Henceforth, workers will lose an additional day’s pay for each day they are off work due to an “illegal” work stoppage. Unions will be automatically docked $250,000 for each day of strike, with a further $50 penalty for each bargaining-unit member—meaning that some unions could face fines of $1 million for each day of a strike.

Bill 45 also runs roughshod over the right to free speech by making it a crime punishable by a $500 fine to make a “strike threat” or encourage workers to engage in an illegal strike.

As union officials are already threatened under other labor code provisions, this measure appears specifically designed to intimidate and muzzle rank-and-file workers and others not part of the union apparatus.
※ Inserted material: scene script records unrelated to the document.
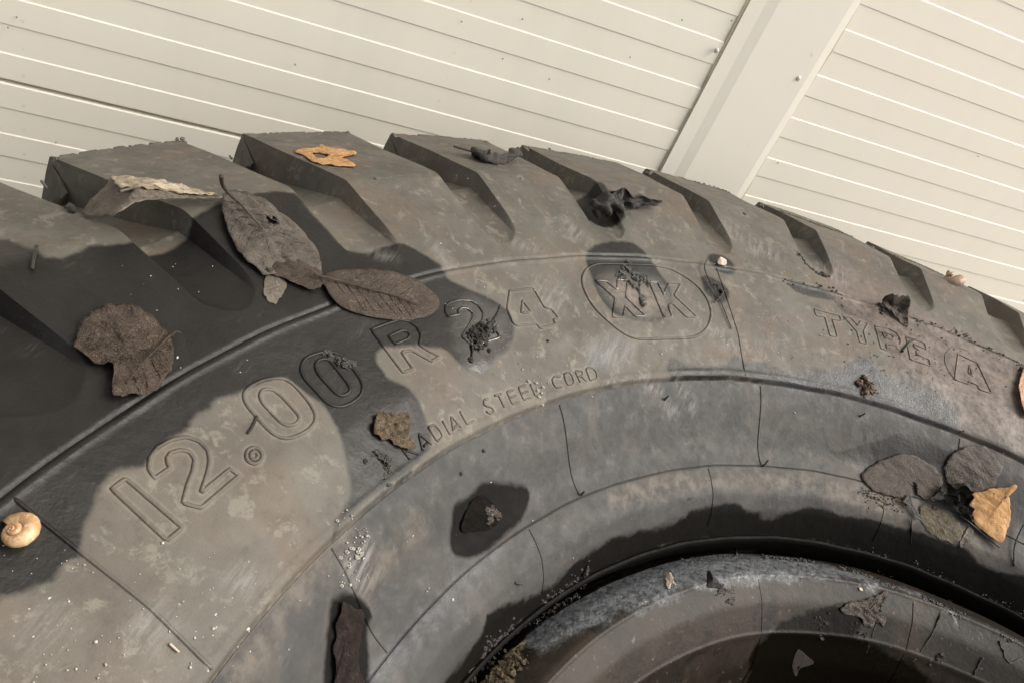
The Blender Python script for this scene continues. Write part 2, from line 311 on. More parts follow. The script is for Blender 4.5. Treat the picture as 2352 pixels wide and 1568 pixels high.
# ------------------------------------------------------------------ object helpers
def link(o, parent=None):
    COL.objects.link(o)
    if parent: o.parent = parent
    return o
def tag(o, label=None, cat=None, group=None, kind=None):
    for k, v in (('label', label), ('category', cat), ('group', group), ('kind', kind)):
        if v: o[k] = v
    return o
def empty(name, loc=(0, 0, 0)):
    o = bpy.data.objects.new(name, None); o.empty_display_size = .02; o.location = loc; return link(o)
def mesh(name, V, Fc, mat, parent=None, smooth=True, local=True):
    """V in world coordinates; the object's origin is put at the vertex centroid when it has no parent"""
    V = np.asarray(V, float); org = np.zeros(3)
    if parent is not None: org = np.array(parent.location)
    elif local: org = V.mean(0); org[2] = V[:, 2].min()
    me = bpy.data.meshes.new(name); me.from_pydata([tuple(v) for v in V-org], [], [tuple(int(i) for i in f) for f in Fc]); me.materials.append(mat)
    if smooth: me.polygons.foreach_set('use_smooth', [True]*len(me.polygons))
    me.update(); o = bpy.data.objects.new(name, me)
    if parent is None: o.location = org
    return link(o, parent)

# ------------------------------------------------------------------ the tyre
tyre = empty('tyre', (0, 0, 0)); tag(tyre, 'large black truck tyre lying flat, size lettering on its wet dusty sidewall', 'tyre')
# profile rows: (r, z) top half fine, from bead heel round the outside to the tread centre
DET = []                                                       # small steps and lines
def row_list():
    rows = []
    rows += [(.3250, -.02), (.3180, .020), (.3090, .040), (.3045, .052), (.3030, .058), (.3016, .0618), (.3009, .0635), (.3007, .0650), (.3011, .0664), (.3022, .0670), (.3029, .0664)]
    rows += list(map(tuple, seg_cd))
    rows += [(.3284, .09785), (.3287, .0974), (.3291, .0974)]
    rows += list(map(tuple, seg_bc[1:]))
    rows += [(.36545, .12925), (.36570, .1291), (.3660, .1295), (.36615, .1305), (.3662, .1318), (.3665, .1326)]
    rows += list(map(tuple, seg_out))
    rows += list(map(tuple, seg_tread[:1])) + [(.5966, .1395)] + list(map(tuple, seg_tread[1:]))
    return np.array(rows)
TOP = row_list()
# ridge line between sidewall and shoulder (a thin raised bead with a groove outside it)
rr = TOP[:, 0]; main = (TOP[:, 1] > .125)
TOP[:, 1] += np.where(main, .0006*np.exp(-((rr-.4352)/.0011)**2) - .0009*np.exp(-((rr-.4376)/.0007)**2) + .0004*np.exp(-((rr-.3685)/.0012)**2), 0)
nd_ = []
for i in range(len(TOP)-1):                                    # finer rows near the ridge
    nd_.append(TOP[i])
    if .431 < TOP[i, 0] < .441 and TOP[i, 1] > .12: nd_.append((TOP[i]+TOP[i+1])/2)
nd_.append(TOP[-1]); TOP = np.array(nd_)
rr = TOP[:, 0]
BOT = np.array([(r, -z) for r, z in [(.612, .03), (.608, .07), (.603, .11), (.5955, .143), (.57, .152), (.5035, .1725), (.47, .1685), (.449, .165), (.4364, .1619), (.39, .1465), (.3667, .1329), (.345, .108), (.3289, .098), (.312, .086), (.304, .066), (.304, .05), (.318, .03)]] )
CARC = np.array([(.345, -.08), (.40, -.125), (.47, -.147), (.54, -.13), (.575, -.08), (.582, 0), (.575, .08), (.54, .125), (.47, .143), (.40, .118), (.345, .07), (.325, .02)])
PR = np.r_[TOP, BOT, CARC]; nT = len(TOP)
fine = np.arange(62, 186.001, .078); coarse = np.arange(187, 62+360-.5, 1.0)
edges = []
for lo, hi in GRO:
    for e, sg in ((lo, 1), (hi, -1)): edges += [e, e+sg*.32, e+sg*.16, e+sg*.6, e+sg*1.1]
edges = (np.array(edges)-62) % 360 + 62
cols = np.unique(np.round(np.r_[fine, coarse, edges], 4)); cols = cols[cols < 62+360-.05]
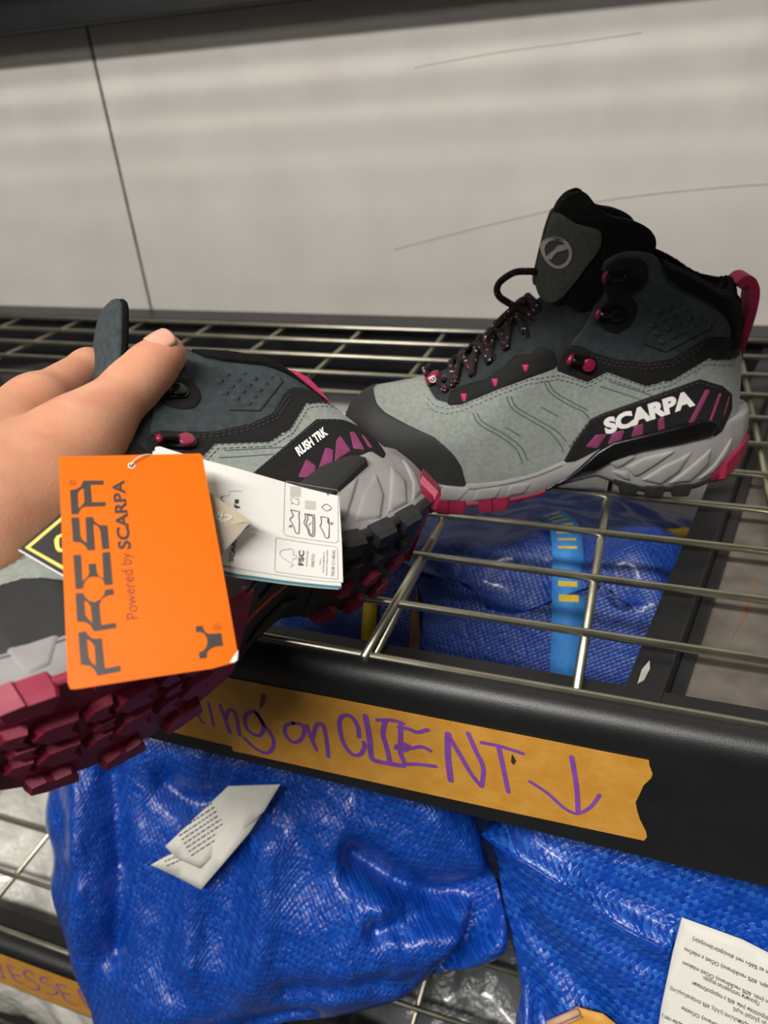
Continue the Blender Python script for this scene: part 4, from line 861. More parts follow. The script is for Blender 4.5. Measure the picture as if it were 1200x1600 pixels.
def hand_mesh():
    h = .0018
    A = np.array([p for c in HAND.values() for p in c]); lo = A[:, :3].min(0)-.04; hi = A[:, :3].max(0)+.04
    X, Y, Z = (np.arange(lo[i], hi[i], h) for i in range(3))
    P = np.stack(np.meshgrid(X, Y, Z, indexing='ij'), -1).astype(np.float32)
    def capsule(a, b):
        a, b = np.array(a, np.float32), np.array(b, np.float32); d = b[:3]-a[:3]; L2 = float(d@d)
        t = np.clip(((P-a[:3])@d)/L2, 0, 1)
        q = P-a[:3]-t[..., None]*d
        return np.sqrt((q*q).sum(-1))-(a[3]+(b[3]-a[3])*t)
    def smin(u, v, k):
        g = np.clip(.5+.5*(v-u)/k, 0, 1); return v+(u-v)*g-k*g*(1-g)
    F = None
    fingers = []
    for nme, ch in HAND.items():
        f = None
        for a, b in zip(ch[:-1], ch[1:]):
            c = capsule(a, b); f = c if f is None else smin(f, c, .005)
        if nme in ('index', 'middle', 'ring', 'little'): fingers.append(f); continue
        F = f if F is None else smin(F, f, .014)
    fg = None
    for f in fingers: fg = f if fg is None else smin(fg, f, .0015)
    F = smin(F, fg, .010)
    # knuckle creases on the thumb, a fold in the web
    tipd = np.array([-.2545, .3360, .1645]); ip = np.array([-.2625, .3128, .1539]); ax = (tipd-ip)/np.linalg.norm(tipd-ip)
    s = ((P-ip.astype(np.float32))@ax.astype(np.float32)); r = np.sqrt((((P-ip.astype(np.float32))-s[..., None]*ax.astype(np.float32))**2).sum(-1))
    for c0, dep, w in ((-.001, .0006, .0011), (.0022, .0005, .0009), (-.0042, .0004, .001)):
        F = F+np.where(r < .019, dep*np.exp(-((s-c0)/w)**2), 0).astype(np.float32)
    V, Fc = nets(-F.astype(np.float64), X, Y, Z)
    return mk('person', V, Fc, M_skin, True)
hand = link('person', hand_mesh())
sm = hand.modifiers.new('smooth', 'SMOOTH'); sm.factor = .5; sm.iterations = 3
tag(hand, 'left hand of a person reaching in, thumb pressed on the ankle of the tilted boot', 'person')
def nail():
    tip = Vector((-.2540, .3372, .1655)); n = Vector((.10, -.35, .93)).normalized(); ax = Vector((.459, .784, .369)); ax = (ax-n*ax.dot(n)).normalized(); b = n.cross(ax)
    V = []; F = []; nu, nv = 13, 11; R = .0126
    for i in range(nu):
        u = -1+2*i/(nu-1)
        for j in range(nv):
            w = -1+2*j/(nv-1); wid = .80*math.sqrt(max(1-max(0, abs(u)-.55)**2/.24, .02)); A = w*wid
            Rr = R-.0001-.0009*max(0, u)**2
            V.append(tip+ax*(.0002+u*.0072)+n*(Rr*math.cos(A))+b*(Rr*math.sin(A))-n*.0001*(1 if abs(w) > .95 or abs(u) > .95 else 0)*6)
    for i in range(nu-1):
        for j in range(nv-1): F.append((i*nv+j, i*nv+j+1, (i+1)*nv+j+1, (i+1)*nv+j))
    return fixn(mk('thumb_nail', V, F, M_nail, True))
o = link('thumb_nail', nail(), hand); md = o.modifiers.new('solid', 'SOLIDIFY'); md.thickness = .0006
# ---------------------------------------------------------------- hang tags
M_otag = pmat('orange_card', '#e86a02', .42, col2='#ea6e04', nscale=20, bump=.04, bscale=500, spec=.25)
M_oink = pmat('dark_brown_ink', '#3b3331', .45)
M_oink2 = pmat('rust_ink', '#8a3c14', .5)
M_card = pmat('white_card', '#eceae6', .4, col2='#f2f0ec', nscale=30, bump=.1, bscale=200)
M_ink = pmat('grey_ink', '#2c2b2b', .5); M_ink2 = pmat('light_grey_ink', '#9a9896', .6)
M_teal = pmat('teal_page_edge', '#3f8e9c', .5)
M_bcard = pmat('black_card', '#242021', .35, col2='#2a2627', nscale=40)
M_yellow = pmat('pale_yellow_ink', '#f2e46a', .45)
M_beige = pmat('beige_card', '#b7ad95', .45, col2='#bdb39b', nscale=30)
M_beige2 = pmat('beige_card_darker', '#a89d8e', .45, col2='#aea394', nscale=30)  # same beige leaf below its fold, in a darker tone
M_cord = pmat('clear_cord', '#e8dfd8', .3, spec=.7)
class Card:
    def __init__(s, name, D, label, cat='tag', bend=None):
        s.o, s.ex, s.ey = (Vector(v) for v in D['frame']); s.n = s.ex.cross(s.ey).normalized()   # n points away from the viewer
        s.bend = bend or (lambda u, v: 0.0)
        s.root = empty(name, s.o); tag(s.root, label, cat); s.inv = Matrix.Translation(-s.o)
    def P(s, u, v, d=0.0):
        return s.o+(s.ex*u+s.ey*v+s.n*(d+s.bend(u, v)))*.001
    def add(s, name, V, F, mat, d=0.0, parent=None, label=None, thick=0, smooth=False):
        me = mk(name, [s.P(p[0], p[1], d if not hasattr(d, '__call__') else d(p)) for p in V], [tuple(f) for f in F], mat, smooth)
        fixn(me); o = link(name, me, parent or s.root); o.matrix_parent_inverse = s.inv
        if thick:
            m = o.modifiers.new('solid', 'SOLIDIFY'); m.thickness = thick*.001; m.offset = 0
        if label: o['label'] = label
        return o
    def sheet(s, name, poly, mat, d=0.0, thick=.35, grid=6, **k):
        V, F, _ = cdt(poly, grid, ()); return s.add(name, V, F, mat, d, thick=thick, smooth=False, **k)
def merged(items):
    a = Acc()
    for V, F in items: a.add([(p[0], p[1], 0) for p in V], F)
    return a.V, a.F
# orange tag: slightly curled at its lower right corner
c = Card('orange_tag', ORANGE, 'orange card hang tag with dark lettering hanging in front of the tilted boot', bend=lambda u, v: 1.6*max(0, (u+v-130)/36)**2-.4*math.sin(v/98*3.1))
c.sheet('tag_card', ORANGE['outline'], M_otag, 0, .5)
INKD = -.42
for i, gl in enumerate(ORANGE['letters']): c.add('brand_letter' if i < 5 else 'brand_symbol', *fill2d(gl), M_oink, INKD)
items = []
for body, (o_, e_, u_), bold in ORANGE['texts']:
    V, F = text2d(body, o_, e_, u_, .03 if bold else 0)
    if bold: items.append((V, F))
    else: c.add('small_lettering', *merged([(V, F)]), M_oink2, INKD)
c.add('bold_lettering', *merged(items), M_oink, INKD)
items = []
for x, y, r in ORANGE['reg']:
    items.append(fill2d([[(x+r*math.cos(a), y+r*math.sin(a)) for a in np.linspace(0, 6.283, 25)[:-1]], [(x+r*.82*math.cos(a), y+r*.82*math.sin(a)) for a in np.linspace(0, 6.283, 25)[:-1]]]))
    items.append(text2d('R', (x+.6, y+.5), (x+.55, y-.5), (x-.7, y+.45), 0))
c.add('registered_mark', *merged(items), M_oink2, INKD)
c.add('worn_corner', *merged([(np.array(ORANGE['worn']), [tuple(range(5))])]), M_card, INKD-.03)
hx, hy = ORANGE['hole']
c.add('tag_hole', *merged([fill2d([[(hx+1.5*math.cos(a), hy+1.5*math.sin(a)) for a in np.linspace(0, 6.283, 21)[:-1]], [(hx+1.0*math.cos(a), hy+1.0*math.sin(a)) for a in np.linspace(0, 6.283, 21)[:-1]]])]), M_card, INKD)
c.add('tag_hole', *merged([(np.array([(hx+1.05*math.cos(a), hy+1.05*math.sin(a)) for a in np.linspace(0, 6.283, 21)[:-1]]), [tuple(range(20))])]), M_dark, INKD-.02)
a = Acc()
hp = [c.P(hx, hy, .6), c.P(hx, hy, -.7), c.P(hx+1.5, hy-2.0, -1.6), c.P(hx+5, hy-4.2, -1.6), c.P(hx+9, hy-5.4, .5), c.P(hx+13, hy-5.0, 6), c.P(hx+17, hy-2.5, 14), c.P(hx+19, hy+4, 22)]
a.tube(catmull([tuple(p) for p in hp], 6, False), .00032, 6)
o = link('tag_cord', a.mesh('tag_cord', M_cord), c.root); o.matrix_parent_inverse = c.inv
# white booklet
w = Card('white_booklet', WHITE, 'white folded care booklet tag with small print behind the orange tag', bend=lambda u, v: .5*math.sin(u/9.5)+.35*math.sin(v/7+1))
w.sheet('cover', WHITE['outline'], M_card, 0, .2)
w.sheet('page', WHITE['outline2'], M_card, .7, .25)
sh = [(p[0]+.3, p[1]+.9) for p in WHITE['outline2']]
w.sheet('page', sh, M_teal, 1.3, .25, label='teal page edge')
w.sheet('page', [(p[0]-.6, p[1]+1.3) for p in WHITE['outline2']], M_card, 1.9, .25)
w.add('print_frame', *merged([stroke2d(b+[b[0]], .28, 2, False) for b in WHITE['boxes']]), M_ink2, -.28)
w.add('print_symbols', *merged([stroke2d(st, .42 if i < 6 else .36, 3, i not in (9, 16, 17, 18, 19, 20, 21, 22, 23, 24, 25, 26, 27, 28)) for i, st in enumerate(WHITE['strokes'][:12])]), M_ink, -.30)
w.add('print_blocks', *merged([stroke2d(st, .3, 2, False) for st in WHITE['strokes'][12:]]), M_ink2, -.30)
for b, (o_, e_, u_), k in WHITE['texts']: w.add('print_lettering', *text2d(b, o_, e_, u_, .03 if k else 0), M_ink, -.30)
w.add('print_play_symbol', np.array(WHITE['play']), [(0, 1, 2, 3)], M_ink, -.30)
for s_ in WHITE['arc']: w.add('print_line', *stroke2d(s_, .3, 3), M_ink2, -.30)
# diamond tag between them
g = Card('diamond_tag', DIAMOND, 'black diamond hang tag with yellow border and a beige folded leaf, behind the orange tag')
g.sheet('tag_card', DIAMOND['outline'], M_bcard, 0, .5)
g.add('yellow_border', *fill2d(DIAMOND['border']), M_yellow, -.34)
g.add('yellow_letter', *fill2d(DIAMOND['letter']), M_yellow, -.34)
V, F = fill2d([DIAMOND['leaf_top']]); g.add('leaf', V, F, M_beige, lambda p: -.8 if p[1] < 21 else -1.3)
V, F = fill2d([DIAMOND['leaf_bot']]); g.add('leaf', V, F, M_beige2, lambda p: -1.3 if p[1] < 24 else -.7)
g.add('weather_symbol', *merged([stroke2d(s_, .38, 4) for s_ in DIAMOND['icon']]), M_white, -1.55)
a = Acc(); ol = DIAMOND['outline']; pts = [g.P(ol[0][0]-.1, ol[0][1]+.3, .2), g.P(ol[3][0], ol[3][1]+.4, .2)]; a.tube(pts, .00035, 5)
o = link('card_edge', a.mesh('card_edge', M_card), g.root); o.matrix_parent_inverse = g.inv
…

Bill 45 also redefines the term “strike” so as to render work-to-rule campaigns or any other form of job-action short of a walkout illegal and subject to Bill 45’s draconian anti-strike provisions.

Bill 46, the Public Salary Restraint Act, will impose a four-year concessionary contract on 22,000 members of the Alberta Union of Provincial Employees (AUPE) unless their union accepts the government’s contract demands by the end of next month. Under the government-dictated contract, the wages of the AUPE members will be frozen for the first two years and in the third and fourth years they will be increased by just 1 percent per year.

Underscoring its determination to ram through these bills, Premier Alison Redford’s Conservative government used its legislative majority to impose “closure”—thereby allowing only a truncated, pro forma debate on Bills 45 and 46—even before the bills were tabled in the provincial parliament.

The message is clear, other unions set to negotiate new contracts —such as the Health Sciences Association of Alberta, which represents 22,000 public sector workers—will have to “voluntarily” agree to contracts imposing a cut in their members’ real wages or the government will impose them by legislative fiat.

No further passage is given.